● Description of the task: Out of the lines in this data, how many include "scene"? Give the number and nothing else.

— START Dataset content —

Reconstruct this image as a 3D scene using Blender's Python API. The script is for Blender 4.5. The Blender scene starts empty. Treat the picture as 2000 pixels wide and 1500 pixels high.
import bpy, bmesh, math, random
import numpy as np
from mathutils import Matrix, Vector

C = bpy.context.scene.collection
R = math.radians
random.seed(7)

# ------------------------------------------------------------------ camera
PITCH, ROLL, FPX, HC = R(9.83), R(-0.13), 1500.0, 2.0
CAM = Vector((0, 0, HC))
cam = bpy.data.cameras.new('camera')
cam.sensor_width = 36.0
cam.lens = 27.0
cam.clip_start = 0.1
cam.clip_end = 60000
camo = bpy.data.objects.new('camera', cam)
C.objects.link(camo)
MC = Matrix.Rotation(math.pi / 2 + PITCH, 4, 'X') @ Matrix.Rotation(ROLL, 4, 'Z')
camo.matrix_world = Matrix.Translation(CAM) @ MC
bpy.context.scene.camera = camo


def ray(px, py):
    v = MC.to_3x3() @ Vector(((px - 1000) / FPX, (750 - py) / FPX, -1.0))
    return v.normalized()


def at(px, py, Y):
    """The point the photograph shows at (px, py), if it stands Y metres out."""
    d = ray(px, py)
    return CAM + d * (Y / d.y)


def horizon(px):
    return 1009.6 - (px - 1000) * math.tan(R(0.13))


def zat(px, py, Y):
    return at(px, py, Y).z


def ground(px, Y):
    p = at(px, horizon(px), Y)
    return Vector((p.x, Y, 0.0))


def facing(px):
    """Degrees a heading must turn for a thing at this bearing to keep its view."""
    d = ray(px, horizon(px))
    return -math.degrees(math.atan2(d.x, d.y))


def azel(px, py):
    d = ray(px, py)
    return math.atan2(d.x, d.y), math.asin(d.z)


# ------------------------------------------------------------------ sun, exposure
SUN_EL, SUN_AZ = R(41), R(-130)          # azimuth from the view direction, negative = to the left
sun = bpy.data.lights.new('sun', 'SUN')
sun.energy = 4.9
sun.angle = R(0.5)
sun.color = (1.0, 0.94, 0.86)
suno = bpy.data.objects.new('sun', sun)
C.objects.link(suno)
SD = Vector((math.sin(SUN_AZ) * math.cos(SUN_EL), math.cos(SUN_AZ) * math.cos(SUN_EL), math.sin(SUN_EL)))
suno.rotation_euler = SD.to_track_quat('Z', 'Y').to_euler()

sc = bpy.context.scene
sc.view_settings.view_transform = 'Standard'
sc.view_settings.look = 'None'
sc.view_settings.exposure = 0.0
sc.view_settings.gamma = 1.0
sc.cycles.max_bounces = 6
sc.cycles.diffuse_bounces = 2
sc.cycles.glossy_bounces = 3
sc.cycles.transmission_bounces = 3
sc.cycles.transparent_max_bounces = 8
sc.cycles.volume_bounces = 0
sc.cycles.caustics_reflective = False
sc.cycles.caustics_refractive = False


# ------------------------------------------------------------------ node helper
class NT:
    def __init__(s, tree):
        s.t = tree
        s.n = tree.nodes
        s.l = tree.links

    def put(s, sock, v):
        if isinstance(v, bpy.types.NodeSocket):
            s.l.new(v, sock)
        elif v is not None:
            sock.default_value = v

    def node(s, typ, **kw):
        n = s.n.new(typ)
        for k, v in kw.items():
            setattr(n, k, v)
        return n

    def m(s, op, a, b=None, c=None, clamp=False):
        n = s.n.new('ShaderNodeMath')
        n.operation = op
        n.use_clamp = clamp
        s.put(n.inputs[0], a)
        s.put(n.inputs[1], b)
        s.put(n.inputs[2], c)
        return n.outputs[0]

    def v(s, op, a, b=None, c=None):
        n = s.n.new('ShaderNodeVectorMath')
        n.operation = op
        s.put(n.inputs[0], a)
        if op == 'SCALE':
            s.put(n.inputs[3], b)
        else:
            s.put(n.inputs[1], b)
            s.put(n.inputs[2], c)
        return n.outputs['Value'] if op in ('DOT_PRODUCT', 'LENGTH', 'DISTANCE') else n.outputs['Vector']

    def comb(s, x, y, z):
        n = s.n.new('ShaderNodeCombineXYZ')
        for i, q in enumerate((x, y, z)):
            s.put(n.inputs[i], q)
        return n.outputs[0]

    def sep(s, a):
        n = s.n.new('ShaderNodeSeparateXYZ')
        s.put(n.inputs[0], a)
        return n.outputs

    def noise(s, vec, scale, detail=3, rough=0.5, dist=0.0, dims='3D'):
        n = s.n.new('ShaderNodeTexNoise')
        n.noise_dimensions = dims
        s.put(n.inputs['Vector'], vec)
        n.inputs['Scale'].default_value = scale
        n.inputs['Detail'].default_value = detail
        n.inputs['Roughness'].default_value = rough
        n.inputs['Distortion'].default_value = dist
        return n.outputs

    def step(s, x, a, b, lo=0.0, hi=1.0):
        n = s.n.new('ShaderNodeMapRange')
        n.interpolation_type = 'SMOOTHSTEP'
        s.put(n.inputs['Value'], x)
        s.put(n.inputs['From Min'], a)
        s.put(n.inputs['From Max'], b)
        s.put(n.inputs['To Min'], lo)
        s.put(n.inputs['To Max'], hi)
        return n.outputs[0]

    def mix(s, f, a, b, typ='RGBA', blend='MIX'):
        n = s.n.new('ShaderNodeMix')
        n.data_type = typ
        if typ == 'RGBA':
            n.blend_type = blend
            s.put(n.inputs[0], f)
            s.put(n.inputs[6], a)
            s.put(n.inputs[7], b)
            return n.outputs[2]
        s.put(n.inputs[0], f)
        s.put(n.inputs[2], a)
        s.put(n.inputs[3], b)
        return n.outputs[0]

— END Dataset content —

● Exercise result: 4